Tag Archives: slang

“On the Road” Makes “30 Books Everyone Should Read Before Turning 30”

14 Jun

 

Flavorwire listed “30 Books Everyone Should Read Before Turning 30,” and guess what’s on the list?!  That’s right, Jack Kerouac’s On the Road.

Unfortunately, this follows its inclusion:

Plus, then you’ll have ample time to develop your scorn towards it.
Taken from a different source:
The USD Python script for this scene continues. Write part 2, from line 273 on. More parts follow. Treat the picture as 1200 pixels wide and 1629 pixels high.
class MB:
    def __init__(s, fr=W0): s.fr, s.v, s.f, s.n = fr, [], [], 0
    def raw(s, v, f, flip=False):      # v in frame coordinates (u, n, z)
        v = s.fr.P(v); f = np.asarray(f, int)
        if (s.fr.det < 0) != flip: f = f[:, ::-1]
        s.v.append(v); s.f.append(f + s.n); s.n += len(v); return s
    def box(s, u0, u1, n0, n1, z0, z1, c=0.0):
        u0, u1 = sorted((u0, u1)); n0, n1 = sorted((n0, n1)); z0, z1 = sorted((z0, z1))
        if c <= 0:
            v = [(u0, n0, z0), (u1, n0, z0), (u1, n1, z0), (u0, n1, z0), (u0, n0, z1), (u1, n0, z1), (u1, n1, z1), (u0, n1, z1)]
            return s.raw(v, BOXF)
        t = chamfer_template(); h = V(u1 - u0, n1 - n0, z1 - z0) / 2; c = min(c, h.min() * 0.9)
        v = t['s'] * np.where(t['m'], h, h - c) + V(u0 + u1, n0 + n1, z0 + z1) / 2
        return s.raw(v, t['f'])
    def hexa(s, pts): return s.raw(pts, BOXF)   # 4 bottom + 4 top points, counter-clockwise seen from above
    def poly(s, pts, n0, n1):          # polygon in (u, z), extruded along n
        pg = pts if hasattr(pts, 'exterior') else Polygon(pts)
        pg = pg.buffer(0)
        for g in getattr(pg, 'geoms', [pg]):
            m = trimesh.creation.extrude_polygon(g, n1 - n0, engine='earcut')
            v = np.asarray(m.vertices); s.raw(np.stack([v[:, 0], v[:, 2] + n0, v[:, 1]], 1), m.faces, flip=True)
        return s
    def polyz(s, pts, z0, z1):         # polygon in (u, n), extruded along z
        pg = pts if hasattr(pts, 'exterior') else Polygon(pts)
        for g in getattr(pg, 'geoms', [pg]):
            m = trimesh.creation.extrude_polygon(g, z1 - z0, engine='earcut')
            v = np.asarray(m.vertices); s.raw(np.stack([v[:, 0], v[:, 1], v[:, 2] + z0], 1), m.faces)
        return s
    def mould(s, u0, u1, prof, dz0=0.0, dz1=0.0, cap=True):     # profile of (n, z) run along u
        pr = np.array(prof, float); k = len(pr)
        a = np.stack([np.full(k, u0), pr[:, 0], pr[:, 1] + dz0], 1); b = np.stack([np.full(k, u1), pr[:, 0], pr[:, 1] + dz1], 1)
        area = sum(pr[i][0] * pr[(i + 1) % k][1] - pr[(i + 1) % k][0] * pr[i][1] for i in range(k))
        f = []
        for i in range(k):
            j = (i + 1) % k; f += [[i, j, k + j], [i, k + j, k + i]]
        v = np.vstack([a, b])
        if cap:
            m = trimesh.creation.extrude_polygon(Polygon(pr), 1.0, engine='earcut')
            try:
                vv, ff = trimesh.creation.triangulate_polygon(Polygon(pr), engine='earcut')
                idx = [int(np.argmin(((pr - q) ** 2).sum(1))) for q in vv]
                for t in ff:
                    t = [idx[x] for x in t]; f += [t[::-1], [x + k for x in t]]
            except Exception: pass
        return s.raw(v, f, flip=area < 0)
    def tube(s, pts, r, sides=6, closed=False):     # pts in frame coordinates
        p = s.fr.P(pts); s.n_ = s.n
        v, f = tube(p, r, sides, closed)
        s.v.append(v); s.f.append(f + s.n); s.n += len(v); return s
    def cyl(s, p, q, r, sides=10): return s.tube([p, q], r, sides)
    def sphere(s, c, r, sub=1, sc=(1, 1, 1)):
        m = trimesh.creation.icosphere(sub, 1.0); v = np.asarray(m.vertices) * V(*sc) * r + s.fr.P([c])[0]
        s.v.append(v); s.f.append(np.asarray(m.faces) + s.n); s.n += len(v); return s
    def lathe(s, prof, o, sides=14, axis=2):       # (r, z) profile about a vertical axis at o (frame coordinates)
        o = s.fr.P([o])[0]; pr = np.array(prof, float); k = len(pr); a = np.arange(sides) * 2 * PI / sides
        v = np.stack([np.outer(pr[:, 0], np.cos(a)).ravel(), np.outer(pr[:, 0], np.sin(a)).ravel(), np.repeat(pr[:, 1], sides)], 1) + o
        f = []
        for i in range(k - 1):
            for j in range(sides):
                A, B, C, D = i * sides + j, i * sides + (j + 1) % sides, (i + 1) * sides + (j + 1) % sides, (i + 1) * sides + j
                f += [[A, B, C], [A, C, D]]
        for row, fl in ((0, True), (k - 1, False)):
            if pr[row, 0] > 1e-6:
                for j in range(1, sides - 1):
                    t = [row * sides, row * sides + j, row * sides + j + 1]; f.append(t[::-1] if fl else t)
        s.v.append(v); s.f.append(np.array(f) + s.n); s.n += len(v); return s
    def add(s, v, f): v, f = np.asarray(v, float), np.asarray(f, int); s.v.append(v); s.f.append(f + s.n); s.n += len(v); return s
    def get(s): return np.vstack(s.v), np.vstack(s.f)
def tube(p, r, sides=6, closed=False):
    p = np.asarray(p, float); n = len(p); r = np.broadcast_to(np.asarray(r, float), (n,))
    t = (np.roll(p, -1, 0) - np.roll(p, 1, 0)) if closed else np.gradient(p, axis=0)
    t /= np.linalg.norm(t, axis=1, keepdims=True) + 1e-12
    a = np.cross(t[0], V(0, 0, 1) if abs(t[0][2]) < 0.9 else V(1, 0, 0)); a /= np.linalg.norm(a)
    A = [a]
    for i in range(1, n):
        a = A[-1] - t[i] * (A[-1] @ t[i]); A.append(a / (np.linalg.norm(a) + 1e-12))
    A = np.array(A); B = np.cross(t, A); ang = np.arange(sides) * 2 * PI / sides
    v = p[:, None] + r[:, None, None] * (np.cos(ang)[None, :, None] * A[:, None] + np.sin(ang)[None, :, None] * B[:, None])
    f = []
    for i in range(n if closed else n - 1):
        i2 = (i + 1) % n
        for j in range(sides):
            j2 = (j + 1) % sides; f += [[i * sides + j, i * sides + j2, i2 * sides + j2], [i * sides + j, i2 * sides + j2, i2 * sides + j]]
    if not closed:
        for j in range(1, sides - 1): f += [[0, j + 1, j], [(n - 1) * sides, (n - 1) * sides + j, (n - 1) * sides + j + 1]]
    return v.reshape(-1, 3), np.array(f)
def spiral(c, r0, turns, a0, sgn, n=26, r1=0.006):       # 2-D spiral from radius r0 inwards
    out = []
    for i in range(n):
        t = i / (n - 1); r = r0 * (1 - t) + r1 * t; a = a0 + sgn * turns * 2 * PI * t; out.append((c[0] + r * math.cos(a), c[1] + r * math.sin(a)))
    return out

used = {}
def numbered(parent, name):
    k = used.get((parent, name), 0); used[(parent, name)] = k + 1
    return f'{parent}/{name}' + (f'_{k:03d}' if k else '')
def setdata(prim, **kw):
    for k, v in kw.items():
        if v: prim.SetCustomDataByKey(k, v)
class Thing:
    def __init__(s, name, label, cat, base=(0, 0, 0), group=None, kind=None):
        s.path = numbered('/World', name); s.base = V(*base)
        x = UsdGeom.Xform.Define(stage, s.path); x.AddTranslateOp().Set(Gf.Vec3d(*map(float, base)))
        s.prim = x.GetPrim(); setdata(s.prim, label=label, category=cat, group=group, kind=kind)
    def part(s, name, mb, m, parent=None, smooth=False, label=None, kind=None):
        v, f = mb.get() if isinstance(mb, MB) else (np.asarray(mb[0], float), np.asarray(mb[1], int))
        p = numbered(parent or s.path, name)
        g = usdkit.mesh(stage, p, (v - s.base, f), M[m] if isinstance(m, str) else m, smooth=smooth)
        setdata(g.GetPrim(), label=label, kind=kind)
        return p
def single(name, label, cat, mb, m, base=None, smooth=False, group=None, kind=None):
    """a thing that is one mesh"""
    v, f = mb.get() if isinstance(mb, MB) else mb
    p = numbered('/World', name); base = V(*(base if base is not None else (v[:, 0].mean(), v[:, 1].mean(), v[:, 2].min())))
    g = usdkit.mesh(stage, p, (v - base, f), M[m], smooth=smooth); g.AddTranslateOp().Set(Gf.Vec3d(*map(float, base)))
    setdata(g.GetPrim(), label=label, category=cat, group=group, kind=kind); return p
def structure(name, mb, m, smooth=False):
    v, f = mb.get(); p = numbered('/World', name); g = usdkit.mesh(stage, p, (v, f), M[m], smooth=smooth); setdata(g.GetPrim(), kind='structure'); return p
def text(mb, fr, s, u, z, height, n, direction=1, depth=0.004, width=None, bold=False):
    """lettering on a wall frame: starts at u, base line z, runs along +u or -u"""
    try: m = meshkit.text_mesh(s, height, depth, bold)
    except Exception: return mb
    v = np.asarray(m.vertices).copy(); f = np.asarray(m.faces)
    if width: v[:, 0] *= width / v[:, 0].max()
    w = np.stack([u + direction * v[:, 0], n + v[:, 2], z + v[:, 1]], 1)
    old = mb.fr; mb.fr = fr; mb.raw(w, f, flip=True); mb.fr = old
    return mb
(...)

Why the scorn, Flavorwire?

As, I wrote in the comments field:

In the 10+ years since I first read “On the Road” when I was a teenager, I have not developed any scorn for it. In fact, as I’ve delved further into Kerouac’s life and work, I’ve come to see just how brilliant his writing is, especially considering English was not his first language. He had to learn the colloquialisms that he’s so often criticized for using. When “On the Road” was published in 1957, it was groundbreaking to use the type of slang Kerouac used and to improvise the way he did.
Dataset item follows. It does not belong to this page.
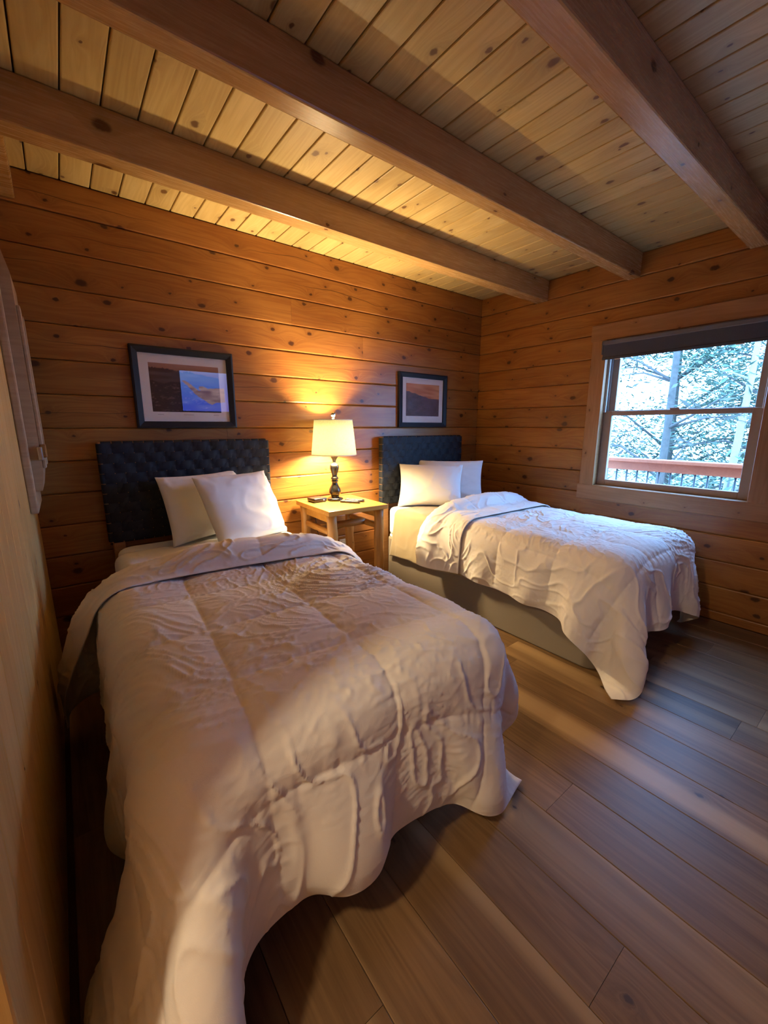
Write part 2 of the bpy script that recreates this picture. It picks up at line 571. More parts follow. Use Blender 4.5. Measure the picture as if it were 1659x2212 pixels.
def back_wall():
    w = slab('wall_back', -0.3, XR + 0.2, YB + 0.03, YB + 0.15, -0.1, ZC + 0.2, M['gap'])
    for k in range(len(COURSES) - 1):
        z0, z1 = COURSES[k], COURSES[k + 1]
        cuts = [-0.25]
        if abs(z0 - 2.05) < 0.01:
            cuts.append(1.411)
        if abs(z0 - 1.87) < 0.01:
            cuts.append(2.03)
        if abs(z0 - 1.15) < 0.01:
            cuts.append(0.9)
        cuts.append(XR)
        for a, b in zip(cuts, cuts[1:]):
            board('log_board', M['log'], w, ((a + b) / 2, YB, (z0 + z1) / 2), X3, Z3, -Y3, b - a - 0.001, z1 - z0 - 0.001, 0.03, 0.009)
    return w


WY0, WY1, WZ0, WZ1 = 0.60, 1.66, 0.80, 2.04    # rough opening in the right wall


def right_wall():
    xs = XR
    w = None
    for (y0, y1, z0, z1) in ((YF, WY0, -0.1, ZC + 0.2), (WY1, YB + 0.1, -0.1, ZC + 0.2), (WY0, WY1, -0.1, WZ0), (WY0, WY1, WZ1, ZC + 0.2)):
        if w is None:
            bm = bmesh.new()
            w = True
        add_box(bm, xs + 0.03, xs + 0.16, y0, y1, z0, z1)
    w = mesh_obj('wall_right', bm, M['gap'])
    w['kind'] = 'structure'
    for k in range(len(COURSES) - 1):
        z0, z1 = COURSES[k], COURSES[k + 1]
        zc = (z0 + z1) / 2
        spans = [(YF, YB)]
        if WZ0 - 0.02 < zc < WZ1 + 0.02:
            spans = [(YF, WY0), (WY1, YB)]
        for a, b in spans:
            board('log_board', M['log'], w, (xs, (a + b) / 2, zc), -Y3, Z3, -X3, b - a - 0.001, z1 - z0 - 0.001, 0.03, 0.009)
    return w


DY0, DY1, DZ = -0.35, 0.645, 2.03     # doorway in the left wall


def left_wall():
    bm = bmesh.new()
    for (y0, y1, z0, z1) in ((YF, DY0, -0.1, ZC + 0.2), (DY1, YB + 0.1, -0.1, ZC + 0.2), (DY0, DY1, DZ, ZC + 0.2)):
        add_box(bm, XL - 0.12, XL - 0.02, y0, y1, z0, z1)
    w = mesh_obj('wall_left', bm, M['partition'])
    w['kind'] = 'structure'
    n = 16
    wd = (YB - DY1) / n
    for i in range(n):
        yc = DY1 + wd * (i + 0.5)
        board('wall_plank', M['partition'], w, (XL, yc, ZC / 2), Z3, -Y3, X3, ZC, wd - 0.001, 0.02, 0.004)
    for i in range(5):
        wd2 = (DY0 - YF) / 5
        board('wall_plank', M['partition'], w, (XL, YF + wd2 * (i + 0.5), ZC / 2), Z3, -Y3, X3, ZC, wd2 - 0.001, 0.02, 0.004)
    for i in range(7):
        wd3 = (DY1 - DY0) / 7
        board('wall_plank', M['partition'], w, (XL, DY0 + wd3 * (i + 0.5), (DZ + ZC) / 2), Z3, -Y3, X3, ZC - DZ, wd3 - 0.001, 0.02, 0.004)
    return w


def floor():
    f = slab('floor', XL - 0.2, XR + 0.1, YF - 0.1, YB + 0.1, -0.12, -0.015, M['gap'])
    rnd = random.Random(11)
    wd = 0.19
    i = 0
    x = 0.057 - wd * 1.0
    while x < XR:
        a0, a1 = max(x, XL), min(x + wd, XR)
        y = YF - rnd.uniform(0, 1.0)
        if abs(x - 0.817) < 0.02:
            cuts = [YF, 0.266, 1.9, YB]
        elif abs(x - 1.007) < 0.02:
            cuts = [YF, -0.4, 0.95, YB]
        else:
            cuts = [YF]
            y = YF + rnd.uniform(0.3, 1.4)
            while y < YB - 0.25:
                cuts.append(y)
                y += rnd.uniform(1.0, 1.7)
            cuts.append(YB)
        for c0, c1 in zip(cuts, cuts[1:]):
            board('floor_plank', M['floor'], f, ((a0 + a1) / 2, (c0 + c1) / 2, 0.0), Y3, -X3, Z3, c1 - c0 - 0.0012, a1 - a0 - 0.0012, 0.014, 0.0022)
        x += wd
    return f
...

The comments section isn’t all that kind to the novel, either.  One commenter called it “one-dimensional.”

Really?  I can certainly understand a reader not liking the voice or even the story.  Everyone’s entitled to their own opinions.  There are plenty of people in the comments section admitting they don’t like Jane Austen or Nathaniel Hawthorne.  It’s okay not to enjoy something.  Not everyone has the same taste.  That’s what makes us unique.  But—you knew there was going to be a but—there’s a difference between personal taste and fact.  The fact of the matter is that On the Road is multi-dimensional.
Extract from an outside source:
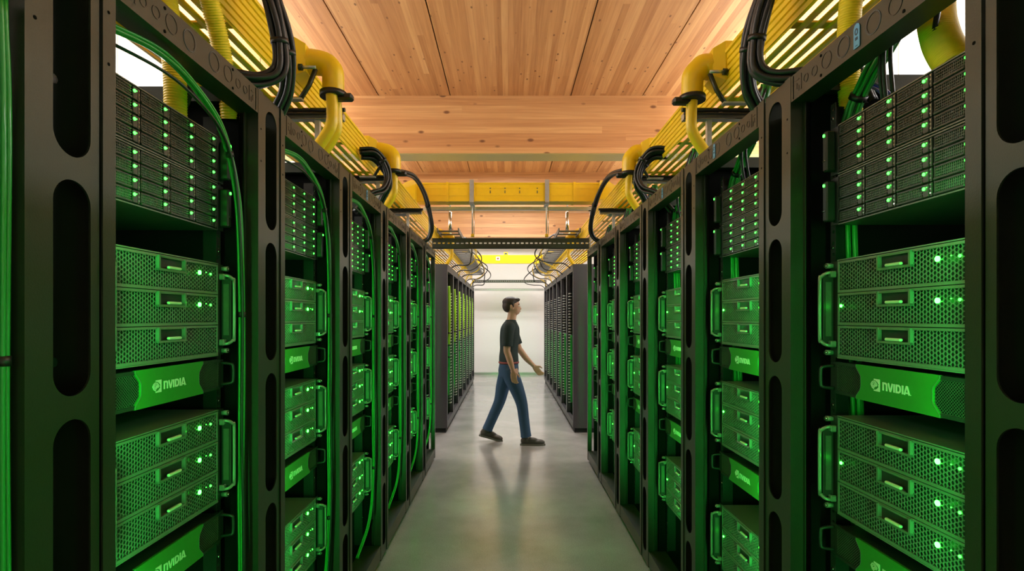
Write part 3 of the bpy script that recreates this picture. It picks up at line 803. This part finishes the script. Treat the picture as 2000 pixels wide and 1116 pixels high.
# strut crossing the aisle just below the cross tray
mb = MB(); mb.box(-.9, .9, -.02, .02, -.018, .018, 'galvanised'); o = obj('cross_strut', mb); o.location = (0, 5.76, 2.665); props(o, 'thin pale steel strut crossing the aisle beneath the yellow cross tray', 'strut')
for x in (-.845, .88):
    mb = MB(); mb.cyl((0, 0, 0), (0, 0, .43), .005, 'galvanised', 6); mb.cbox(-.018, .018, -.018, .018, .40, .45, .004, 'rack_inner'); o = obj('hanger_rod', mb); o.location = (x, 5.76, 2.24)
    props(o, ('steel rod at the left end' if x < 0 else 'steel rod at the right end')+' of the thin strut crossing the aisle', 'rod', 'rods at the strut ends')

# perforated bridges
def bridge(y, z0, z1, xa, xb, lab, mat, slots):
    mb = MB(); n = slots; w = (xb-xa)/n; zm = z0+(z1-z0)*.42; zn = z0+(z1-z0)*.62
    mb.box(xa, xb, 0, .004, z0, zm, mat); mb.box(xa, xb, 0, .004, zn, z1, mat)
    mb.box(xa, xb, 0, .035, z0, z0+.004, mat); mb.box(xa, xb, 0, .035, z1-.004, z1, mat)
    for k in range(n): mb.slotcell(xa+k*w, xa+(k+1)*w, zm, zn, w*.66, (zn-zm)*.75, 0, .004, mat, 3)
    if y > 12 and z0 > 2.3:
        for x in (xa+.005, xb-.03): mb.box(x, x+.025, 0, .03, 2.201, z0, mat)
    o = obj('perforated_crossbar', mb); o.location = (0, y, 0); props(o, lab, 'crossbar')
bridge(5.70, 2.232, 2.342, -.80, .86, 'dark perforated crossbar spanning the aisle at the near rows\' end', 'rack_metal', 34)
bridge(12.62, 2.325, 2.385, -.84, .90, 'dark perforated crossbar at the far end of the aisle', 'rack_metal', 40)
bridge(12.72, 2.14, 2.185, -.785, .845, 'pale perforated rail beneath the dark far crossbar', 'galvanised', 40)

# far yellow trough with a tag
root = empty('far_trough', (0, 12.95, 2.80), 0, 'yellow trough crossing in front of the far white wall', 'cable tray')
mb = MB(); mb.box(-.9, .9, -.06, .06, 0, .01, 'yellow_plastic'); mb.box(-.9, .9, -.066, -.058, 0, .20, 'yellow_plastic'); mb.box(-.9, .9, -.072, -.06, .185, .2, 'yellow_plastic'); mb.box(-.9, .9, -.070, -.06, .06, .07, 'yellow_plastic'); obj('trough', mb, root)
mb = MB(); mb.box(-.285, -.19, -.075, -.067, .07, .16, 'white_label'); mb.box(-.262, -.214, -.077, -.075, .095, .135, 'belt'); obj('tag', mb, root, 'white tag with a red mark')
mb = MB(); mb.box(-.10, 0, -.05, -.03, .2, .27, 'yellow_plastic'); mb.box(-.08, -.02, -.055, -.05, .22, .25, 'label_dark'); obj('clip', mb, root)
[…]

On the Road is about so much more than the literal exploration of a road trip.  Perhaps Dean Moriarty is a bit one-dimensional in the sense that he acts impulsively, living for his own happiness, and never really grows out of that.  The narrator, Sal Paradise, is on a spiritual quest of sorts, though.  He hits the road, trying to leave behind the East of his youth to find himself in the West.  He befriends Dean, even though he knows he’s conning him.  He’s constantly caught between what he thinks he wants and what he really wants.  He’s searching for meaning and beauty and love and friendship.  He’s a complicated character, not entirely sure of what he wants.

Also on the list were a couple of Greek authors!  Namely, Homer and Jeffrey Eugenides.